Куда деваться мне от них! И как тут не промолвить:
А вы спрашиваете: отчего сограждане предаются культу пищи. Во-первых, не все и не каждый день едят досыта (и как раз по той простой причине, что у нас удушьевы бывают министрами, а молчалины - те вообще блаженствуют на свете; о скалозубах даже не говорю). Во-вторых, это, как правило, не еда, а закуска. Пьем же мы потому, что на трезвую голову не о чем говорить, все слишком ясно.
И у нас, к сожалению, совершенно не в ходу шарады, живые картины и прочие пти-жё.
А в телеящике творится такое... сами знаете.
Философия - тут Вы, конечно, правы - рождается на пиру, из хмельной болтовни сытых. А религия, по-видимому, - из воя голодной стаи. В некоторых молитвах прямо так и говорится: выдавай нам пайку ежедневно.
Кстати, вот и Чацкий оттого так отчетливо мыслит и громогласно излагает, что триста крестьянских семейств ни при каких обстоятельствах не дадут ему помереть с голоду.
А нашему брату следовало бы вести себя скромней.
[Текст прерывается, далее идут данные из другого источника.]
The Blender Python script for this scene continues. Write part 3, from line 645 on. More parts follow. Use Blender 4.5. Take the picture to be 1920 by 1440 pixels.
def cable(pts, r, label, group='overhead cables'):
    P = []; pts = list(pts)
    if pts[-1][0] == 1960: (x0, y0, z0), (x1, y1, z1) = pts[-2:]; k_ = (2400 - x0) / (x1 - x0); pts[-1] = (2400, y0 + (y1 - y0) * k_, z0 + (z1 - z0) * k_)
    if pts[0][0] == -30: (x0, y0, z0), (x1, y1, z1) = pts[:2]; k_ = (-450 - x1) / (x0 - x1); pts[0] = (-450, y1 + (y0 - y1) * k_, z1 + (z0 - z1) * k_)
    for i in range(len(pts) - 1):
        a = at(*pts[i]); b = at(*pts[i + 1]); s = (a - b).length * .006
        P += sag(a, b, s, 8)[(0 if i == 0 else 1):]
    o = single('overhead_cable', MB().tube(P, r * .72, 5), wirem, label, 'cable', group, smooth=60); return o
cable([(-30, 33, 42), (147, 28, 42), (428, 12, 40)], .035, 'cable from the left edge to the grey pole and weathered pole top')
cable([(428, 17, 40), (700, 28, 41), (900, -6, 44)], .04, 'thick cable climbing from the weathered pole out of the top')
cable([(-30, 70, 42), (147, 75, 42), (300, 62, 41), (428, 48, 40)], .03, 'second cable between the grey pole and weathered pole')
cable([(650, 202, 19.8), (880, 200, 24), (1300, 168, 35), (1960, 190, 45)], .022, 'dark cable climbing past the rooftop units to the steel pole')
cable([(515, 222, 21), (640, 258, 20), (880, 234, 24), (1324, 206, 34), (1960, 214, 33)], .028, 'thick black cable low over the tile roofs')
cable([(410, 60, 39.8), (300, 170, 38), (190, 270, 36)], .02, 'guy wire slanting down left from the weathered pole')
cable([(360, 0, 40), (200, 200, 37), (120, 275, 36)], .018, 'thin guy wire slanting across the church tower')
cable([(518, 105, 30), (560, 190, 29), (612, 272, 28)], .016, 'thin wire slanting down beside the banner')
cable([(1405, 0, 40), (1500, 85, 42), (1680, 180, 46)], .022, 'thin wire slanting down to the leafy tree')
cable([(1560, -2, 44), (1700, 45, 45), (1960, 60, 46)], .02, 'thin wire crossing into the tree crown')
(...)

Хорошо еще, что книги о вкусной и здоровой пище дешевле, чем она сама. Это необыкновенно скрашивает жизнь, особенно - жизнь на пенсии. Вот передо мной как раз такая книга, называется: "За столом с Ниро Вульфом, или Секреты кухни великого сыщика" (авторы - И. Лазерсон, С. Синельников, Т. Соломоник). Какие реалистичные рецепты! И можно ни в чем себе не отказывать: ведь от чтения не толстеешь. Так что сегодняшнее мое меню включает и жареного фазана, и величайшее блюдо из утки - знаменитую утку Мондор. Правда, фаршированные ягнятиной баклажаны тоже должны быть недурны... И тушеные утята, фаршированные крабовым мясом... В любом случае на сладкое, кроме пудинга с грецкими орехами, выбираю миндальное парфэ. Или свежие фиги со сливками?
Полагаю, Грибоедову нашлось бы о чем поболтать с мистером Стаутом.
Только, умоляю Вас, имейте в виду: если фазан только что подстрелен, его необходимо, прежде чем ощипывать, потрошить и так далее, - подвесить в каком-нибудь прохладном месте. А то получится невкусно.
Это уже второй кулинарный секрет в моем обладании. Первый я вычитал когда-то из Библии: ни в коем случае не варить козленка в молоке его матери. А что, идея здравая.